これは、随分儲かってるだろうなと誰もが感じておられるかもしれません。
しかし話を聞くと、なかなかそう楽な商売でもないようです。もちろん利用者が多く立ち寄るパーキングはいいのでしょうが、道路の管理会社にそれなりの管理費用を毎月払っているので、今回のように新しいルートができたり、違う移動手段ができたりして交通量が激減すると売上も同じ状況になってしまいます。これが一般道のドライブインとかでしたら自分の考えや都合で改装したり自由に全てできるのでしょうが、高速道路の場合にはパーキングエリア自体が自分の物ではありませんのでどうしても店舗イスや什器・備品・内装の安全性・清潔感の維持なども含め、何かを「する」のも「しない」のも、色々な制約や許可がつきものです。
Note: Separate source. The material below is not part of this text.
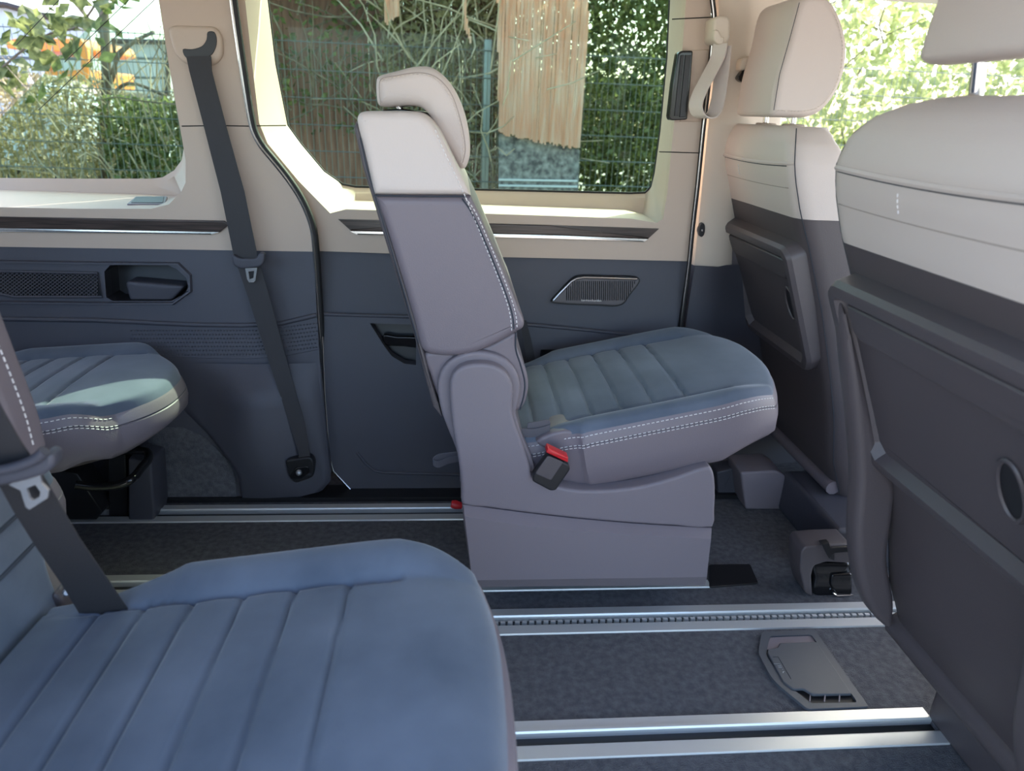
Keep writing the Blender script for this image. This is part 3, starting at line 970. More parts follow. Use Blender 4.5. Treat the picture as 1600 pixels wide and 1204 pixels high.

パーキングエリアの店舗の運営会社は民間からの入札で決まり一定期間で更新契約をするようですが、なかなか利益が労力に見合わず更新を取りやめるところもあるようです。
しかし、各パーキングエリアが工夫を凝らしてオリジナル品を販売したり、時には地元の野菜を販売したりしていて、私たち利用者にはとても楽しい施設になってきています。時間のないドライバーは、わざわざ一般道に降りなくても通行途中の地域の産品を手に入れることもできるわけです。最近の多くの業種のチェーン店が、本部からの統一化されたものだけで商売するのではなく、各地域の志向や特性に合わせた商品を販売するように「物や事の地域化」を進めてきています。
高速道路のパーキングもその場所の地元の方たちと一緒に知恵を絞った、特徴のある地域化施設になってくると利用者はもっと楽しく利用できるでしょうね。パーキングがその地域の特徴の小さな凝縮版(サムネイル版)になるといいかもしれません。何より、信号のない早く移動できる高速道路だから、なお更いいかもしれません。気に入ったサムネイルパーキングがあったら、次のインターチェンジで降りてゆっくり本来の「生の地域」を堪能されたらいいのでは・・・・・。
意外と、課題と言われる地域活性化の一つの切り口かもしれません。
昔から交通の要所には宿場・旅館などが栄えた経緯を考えると、パーキングエリアの果たせる役割はとても大きいのではと感じます。運営側もなかなか制約もあったり簡単ではないでしょうが、パーキングエリアが夢のある発展形の施設にもっと進化するといいかなと思います。